A cientista política Beatriz Rey diz que é normal que os governos deem prioridade a aliados na hora de distribuir verbas de emenda orçamentária - mas que uma desproporção tão grande entre um parlamentar e outro não é saudável. "E há também um problema de alocação dos recursos. Alguns lugares que não tinham tanta necessidade receberam muito dinheiro. O dinheiro não está sendo enviado para onde precisa, e sim de acordo com motivos que a gente não sabe quais são. O critério não está associado a nenhuma política pública", diz ela, que é doutora em ciência política pela Syracuse University, de Nova York.
As informações sobre os padrinhos das emendas foram enviadas atendendo a uma determinação da ministra Rosa Weber, como parte do processo em que partidos de oposição contestaram o mecanismo de distribuição de verbas. Ao todo, os parlamentares prestaram informações sobre o apadrinhamento de cerca de R$ 11 bilhões. Ou seja: é impossível saber os nomes dos responsáveis pela indicação de cerca de 75% da verba já liberada.
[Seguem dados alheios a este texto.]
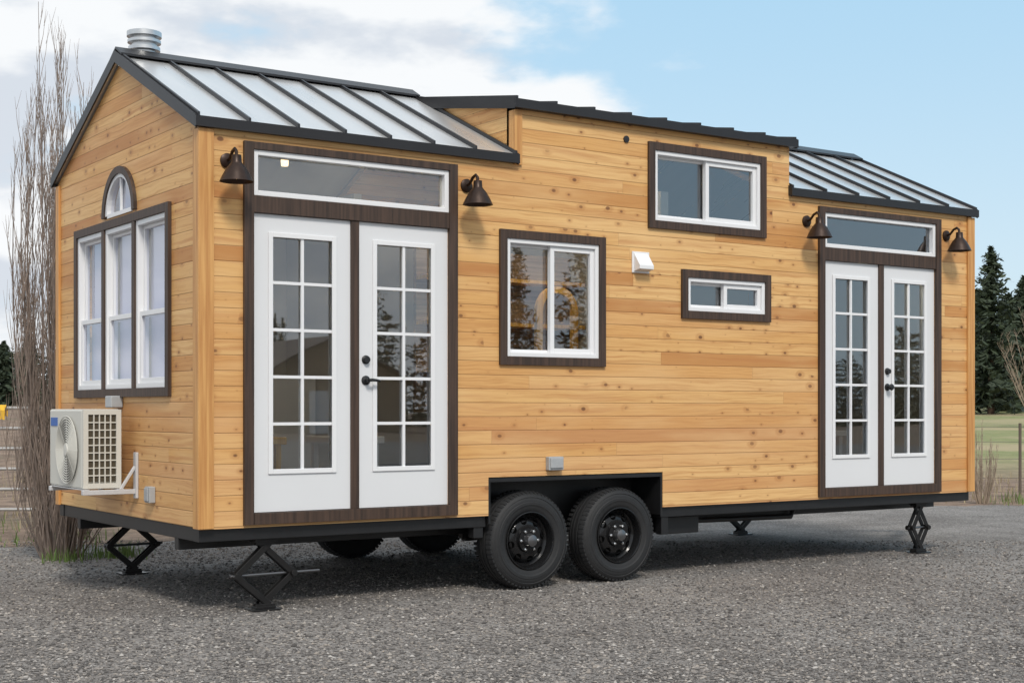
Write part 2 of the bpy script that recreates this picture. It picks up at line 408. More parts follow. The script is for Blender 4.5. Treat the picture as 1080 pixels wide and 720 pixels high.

Além de não chegar nem perto do valor total já alocado por meio do esquema do orçamento secreto, as informações prestadas ao STF também não incluem todos os parlamentares, pois centenas de deputados e senadores não enviaram qualquer resposta - inclusive o deputado Josimar Maranhãozinho (PL-MA), investigado pela Polícia Federal por suspeita de desvio de dinheiro das emendas de relator apadrinhadas por ele.